With games you have companies that don't provide ways to get their old games or to even play them. Or if they do something, it's a remaster or remake that completely changed things. Not the original product. It's still art worth preservation. So who will do it? Someone will and should. If companies are intentionally not providing a service or getting in the way, it's morally good to do something about it.

Now with modern games, piracy of indie games may have an impact however often times those games aren't made for profit, but for passion because there's a very little chance they profit unless it's just a hobby they do on the side. Do you know how many games come out a day? At least a new one every hour, it's like anything else art, you just got to get lucky or be part of an already large group. large companies don't have this issue. They have the disposable funds. They can make their games artificially scarce. They have advertisement that they spend more on than making the game. The games can be bought digitally and they can provide for free if they wanted. Piracy then becomes a way to reject over pricing or how the new Pokemon game was so bad, they started refunding the game. What's the difference between a pirate and a refund? A pirate might play the whole game. The company doesn't make money either way

Re: Nintendo Isn't Happy About Switch Game Images On Steam

Cedrove

@Phlaike it doesn't matter if judges disagree. I'm saying it isn't immoral to do it. Sure it might be against the law, but so what? It's not like people don't understand that when they pirate things.

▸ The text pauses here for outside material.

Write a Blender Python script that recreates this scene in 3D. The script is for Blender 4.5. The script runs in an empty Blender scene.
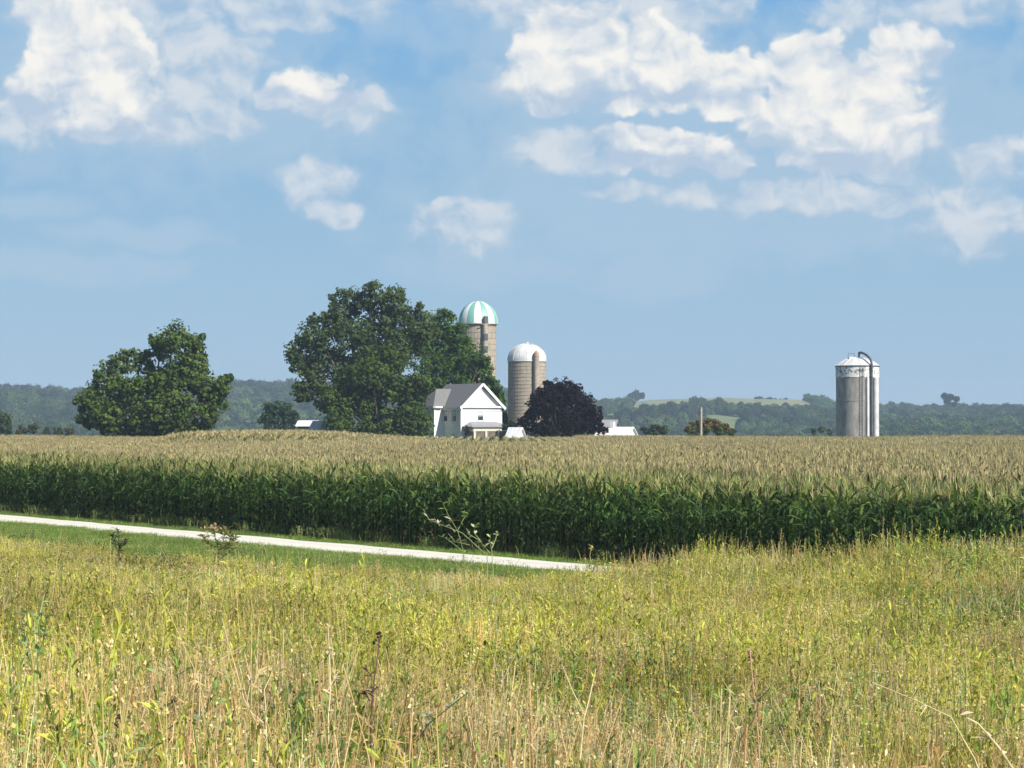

The reason companies do what they do is because they have a fear of their IPs being stolen. Except IP law isn't even moral in the first place, consider that the discovery of insulin was sold for a $1 to someone else so they could mass produce it for everyone to just have. Now instead of it being a given for the people who need it, it's needlessly expensive.

Proper ways to change laws without breaking them. Sometimes no, that's not true. You do realize the country had a civil war over slavery and lots of laws were broken to end and keep slavery.

Depending on the power disparity between groups, sometimes the only way is to break laws. In this case IP laws have the backing of the economy because large multibillion dollar companies get to control things economically. We can't just make the systemic change if we can't even get a voice. why do you think loot boxes and gacha games are so accessible and ignored? Gambling makes huge money for the company, they do everything possible to prevent laws or to even place laws that let them do their thing.

Re: Nintendo Isn't Happy About Switch Game Images On Steam

Cedrove

What essentially everyone that is against piracy doesn't realize. The company isn't losing money. The people who pirate games weren't going to buy the game in the first place. So no lost sale there. Or if they actually were to buy after piracy, then that's a purchase the company wouldn't have gotten without the person pirating. As they wouldn't have bought it otherwise.

Or the other thing piracy is used for, preserving the classics that every company refuses to preserve. Art is art and it shouldn't just be left in the dust forever. Piracy is the best way to preserve old games that will never get a moment of attention. They won't resell dragons lair. They won't resell festers quest. At best, you get an online only service with the games on that. That isn't preserving the classics.

So to reiterate, piracy doesn't negatively impact sales because pirates wouldn't have bought the game in the first place, or they actually will from testing the game. Game preservation relies on piracy. There are thousands of games left in history never to see the light of day because of corporate greed.